**What the exercise asks:**
Write out the listing in full, matching it word for word.

begin Dataset extract

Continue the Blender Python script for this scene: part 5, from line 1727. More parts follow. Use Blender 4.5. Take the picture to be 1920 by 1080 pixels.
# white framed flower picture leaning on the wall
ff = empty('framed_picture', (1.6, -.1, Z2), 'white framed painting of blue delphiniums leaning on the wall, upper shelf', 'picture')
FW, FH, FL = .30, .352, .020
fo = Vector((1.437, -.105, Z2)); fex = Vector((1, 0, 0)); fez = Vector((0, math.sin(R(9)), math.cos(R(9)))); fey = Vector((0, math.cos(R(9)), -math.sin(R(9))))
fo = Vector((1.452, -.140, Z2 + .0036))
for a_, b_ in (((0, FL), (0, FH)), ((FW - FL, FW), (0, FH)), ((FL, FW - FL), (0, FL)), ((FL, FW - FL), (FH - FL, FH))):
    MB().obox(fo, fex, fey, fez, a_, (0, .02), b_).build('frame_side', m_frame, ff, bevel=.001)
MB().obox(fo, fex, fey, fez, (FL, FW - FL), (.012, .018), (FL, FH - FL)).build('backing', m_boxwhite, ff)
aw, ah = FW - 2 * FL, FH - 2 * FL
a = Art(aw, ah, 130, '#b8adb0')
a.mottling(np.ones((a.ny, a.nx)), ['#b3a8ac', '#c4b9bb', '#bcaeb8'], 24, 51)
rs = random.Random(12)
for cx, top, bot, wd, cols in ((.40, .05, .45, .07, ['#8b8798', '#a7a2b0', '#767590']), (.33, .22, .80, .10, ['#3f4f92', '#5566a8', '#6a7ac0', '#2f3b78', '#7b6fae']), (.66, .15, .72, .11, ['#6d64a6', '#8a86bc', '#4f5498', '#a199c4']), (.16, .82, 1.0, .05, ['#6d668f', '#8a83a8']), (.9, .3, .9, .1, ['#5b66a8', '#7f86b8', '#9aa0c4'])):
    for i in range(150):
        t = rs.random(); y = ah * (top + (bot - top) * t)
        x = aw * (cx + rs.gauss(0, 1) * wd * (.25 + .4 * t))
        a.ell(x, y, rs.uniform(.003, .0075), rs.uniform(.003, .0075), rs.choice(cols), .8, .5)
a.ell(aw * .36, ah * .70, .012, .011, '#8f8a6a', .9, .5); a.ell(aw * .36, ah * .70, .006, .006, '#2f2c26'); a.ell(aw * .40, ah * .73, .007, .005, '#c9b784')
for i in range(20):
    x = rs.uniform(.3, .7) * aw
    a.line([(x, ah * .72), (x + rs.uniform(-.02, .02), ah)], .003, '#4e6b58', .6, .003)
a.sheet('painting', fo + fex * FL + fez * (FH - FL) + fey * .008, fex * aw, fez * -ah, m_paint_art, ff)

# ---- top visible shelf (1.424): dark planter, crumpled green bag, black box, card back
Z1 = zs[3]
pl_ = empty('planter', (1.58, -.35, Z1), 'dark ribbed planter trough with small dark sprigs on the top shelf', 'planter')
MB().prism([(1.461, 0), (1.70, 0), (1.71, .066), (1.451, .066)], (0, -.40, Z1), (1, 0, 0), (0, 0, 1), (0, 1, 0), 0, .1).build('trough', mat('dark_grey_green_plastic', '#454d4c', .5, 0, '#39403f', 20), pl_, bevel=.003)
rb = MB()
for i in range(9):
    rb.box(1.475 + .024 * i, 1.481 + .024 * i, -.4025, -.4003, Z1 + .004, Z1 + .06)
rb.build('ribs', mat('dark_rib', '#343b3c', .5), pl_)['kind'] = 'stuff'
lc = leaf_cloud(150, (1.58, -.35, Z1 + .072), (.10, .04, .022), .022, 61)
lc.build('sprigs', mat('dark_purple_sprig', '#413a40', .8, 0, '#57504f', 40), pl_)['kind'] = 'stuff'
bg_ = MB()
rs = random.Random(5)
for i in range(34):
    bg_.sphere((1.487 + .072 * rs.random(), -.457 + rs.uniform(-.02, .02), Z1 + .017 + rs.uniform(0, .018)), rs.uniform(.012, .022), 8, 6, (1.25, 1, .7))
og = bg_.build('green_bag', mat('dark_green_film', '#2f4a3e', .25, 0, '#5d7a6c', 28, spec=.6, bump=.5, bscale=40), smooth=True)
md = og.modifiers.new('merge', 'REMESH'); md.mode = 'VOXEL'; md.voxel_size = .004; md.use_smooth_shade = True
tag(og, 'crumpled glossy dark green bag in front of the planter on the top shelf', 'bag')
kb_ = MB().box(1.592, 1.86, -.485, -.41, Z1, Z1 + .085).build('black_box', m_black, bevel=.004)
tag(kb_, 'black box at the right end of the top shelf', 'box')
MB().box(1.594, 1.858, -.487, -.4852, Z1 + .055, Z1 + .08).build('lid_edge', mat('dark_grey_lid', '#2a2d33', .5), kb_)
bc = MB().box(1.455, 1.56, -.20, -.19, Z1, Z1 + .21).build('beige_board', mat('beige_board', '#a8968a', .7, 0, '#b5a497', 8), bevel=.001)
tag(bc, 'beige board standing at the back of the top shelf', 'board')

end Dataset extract

**Response for this exercise:**
Continue the Blender Python script for this scene: part 5, from line 1727. More parts follow. Use Blender 4.5. Take the picture to be 1920 by 1080 pixels.
# white framed flower picture leaning on the wall
ff = empty('framed_picture', (1.6, -.1, Z2), 'white framed painting of blue delphiniums leaning on the wall, upper shelf', 'picture')
FW, FH, FL = .30, .352, .020
fo = Vector((1.437, -.105, Z2)); fex = Vector((1, 0, 0)); fez = Vector((0, math.sin(R(9)), math.cos(R(9)))); fey = Vector((0, math.cos(R(9)), -math.sin(R(9))))
fo = Vector((1.452, -.140, Z2 + .0036))
for a_, b_ in (((0, FL), (0, FH)), ((FW - FL, FW), (0, FH)), ((FL, FW - FL), (0, FL)), ((FL, FW - FL), (FH - FL, FH))):
    MB().obox(fo, fex, fey, fez, a_, (0, .02), b_).build('frame_side', m_frame, ff, bevel=.001)
MB().obox(fo, fex, fey, fez, (FL, FW - FL), (.012, .018), (FL, FH - FL)).build('backing', m_boxwhite, ff)
aw, ah = FW - 2 * FL, FH - 2 * FL
a = Art(aw, ah, 130, '#b8adb0')
a.mottling(np.ones((a.ny, a.nx)), ['#b3a8ac', '#c4b9bb', '#bcaeb8'], 24, 51)
rs = random.Random(12)
for cx, top, bot, wd, cols in ((.40, .05, .45, .07, ['#8b8798', '#a7a2b0', '#767590']), (.33, .22, .80, .10, ['#3f4f92', '#5566a8', '#6a7ac0', '#2f3b78', '#7b6fae']), (.66, .15, .72, .11, ['#6d64a6', '#8a86bc', '#4f5498', '#a199c4']), (.16, .82, 1.0, .05, ['#6d668f', '#8a83a8']), (.9, .3, .9, .1, ['#5b66a8', '#7f86b8', '#9aa0c4'])):
    for i in range(150):
        t = rs.random(); y = ah * (top + (bot - top) * t)
        x = aw * (cx + rs.gauss(0, 1) * wd * (.25 + .4 * t))
        a.ell(x, y, rs.uniform(.003, .0075), rs.uniform(.003, .0075), rs.choice(cols), .8, .5)
a.ell(aw * .36, ah * .70, .012, .011, '#8f8a6a', .9, .5); a.ell(aw * .36, ah * .70, .006, .006, '#2f2c26'); a.ell(aw * .40, ah * .73, .007, .005, '#c9b784')
for i in range(20):
    x = rs.uniform(.3, .7) * aw
    a.line([(x, ah * .72), (x + rs.uniform(-.02, .02), ah)], .003, '#4e6b58', .6, .003)
a.sheet('painting', fo + fex * FL + fez * (FH - FL) + fey * .008, fex * aw, fez * -ah, m_paint_art, ff)

# ---- top visible shelf (1.424): dark planter, crumpled green bag, black box, card back
Z1 = zs[3]
pl_ = empty('planter', (1.58, -.35, Z1), 'dark ribbed planter trough with small dark sprigs on the top shelf', 'planter')
MB().prism([(1.461, 0), (1.70, 0), (1.71, .066), (1.451, .066)], (0, -.40, Z1), (1, 0, 0), (0, 0, 1), (0, 1, 0), 0, .1).build('trough', mat('dark_grey_green_plastic', '#454d4c', .5, 0, '#39403f', 20), pl_, bevel=.003)
rb = MB()
for i in range(9):
    rb.box(1.475 + .024 * i, 1.481 + .024 * i, -.4025, -.4003, Z1 + .004, Z1 + .06)
rb.build('ribs', mat('dark_rib', '#343b3c', .5), pl_)['kind'] = 'stuff'
lc = leaf_cloud(150, (1.58, -.35, Z1 + .072), (.10, .04, .022), .022, 61)
lc.build('sprigs', mat('dark_purple_sprig', '#413a40', .8, 0, '#57504f', 40), pl_)['kind'] = 'stuff'
bg_ = MB()
rs = random.Random(5)
for i in range(34):
    bg_.sphere((1.487 + .072 * rs.random(), -.457 + rs.uniform(-.02, .02), Z1 + .017 + rs.uniform(0, .018)), rs.uniform(.012, .022), 8, 6, (1.25, 1, .7))
og = bg_.build('green_bag', mat('dark_green_film', '#2f4a3e', .25, 0, '#5d7a6c', 28, spec=.6, bump=.5, bscale=40), smooth=True)
md = og.modifiers.new('merge', 'REMESH'); md.mode = 'VOXEL'; md.voxel_size = .004; md.use_smooth_shade = True
tag(og, 'crumpled glossy dark green bag in front of the planter on the top shelf', 'bag')
kb_ = MB().box(1.592, 1.86, -.485, -.41, Z1, Z1 + .085).build('black_box', m_black, bevel=.004)
tag(kb_, 'black box at the right end of the top shelf', 'box')
MB().box(1.594, 1.858, -.487, -.4852, Z1 + .055, Z1 + .08).build('lid_edge', mat('dark_grey_lid', '#2a2d33', .5), kb_)
bc = MB().box(1.455, 1.56, -.20, -.19, Z1, Z1 + .21).build('beige_board', mat('beige_board', '#a8968a', .7, 0, '#b5a497', 8), bevel=.001)
tag(bc, 'beige board standing at the back of the top shelf', 'board')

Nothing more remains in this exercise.